Untitled (Death Kite)


65" × 79.5" × 30"

silk, reed, bamboo, thread, steel, hydrostone, copper leaf, acrylic, vinyl, wood, faux fur

filed in: 2022 Fiber Garments Object Kites

Kites are often flown on what is known as tomb-sweeping day, a day where the door of the netherworld is open. Kites are flown to traverse the realm of the living and send love and grief to those who have passed. Analogies for death (transitioning, passing) mimic the language of what it means to be transgender. Here, the kite is formed by the shape of patternmaking blocks fit to the artist’s size and loosely held by the artist’s hand as a ceremonial object.

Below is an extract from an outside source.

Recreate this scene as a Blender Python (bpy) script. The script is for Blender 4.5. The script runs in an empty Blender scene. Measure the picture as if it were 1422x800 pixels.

The artist is on a beach flying a kite. The kite does not fly very well.
A ceremonial looking kite is held up with two metal poles. A plaster hand holds the kiteline.
A close-up image of a plaster hand holding a braided kiteline. The plaster hand is missing the ring and pinky fingers. (because I accidentally dropped it oops)
The artist is on the beach lifting their kite piece by its towline.
The artist is running on the beach desperately trying to get their so-called kite to fly.
The kite is balanced such that it is standing up on the beach sand without falling over.
The kite is captured with a flash photo such that the copper foil and daoist bagua symbols glow.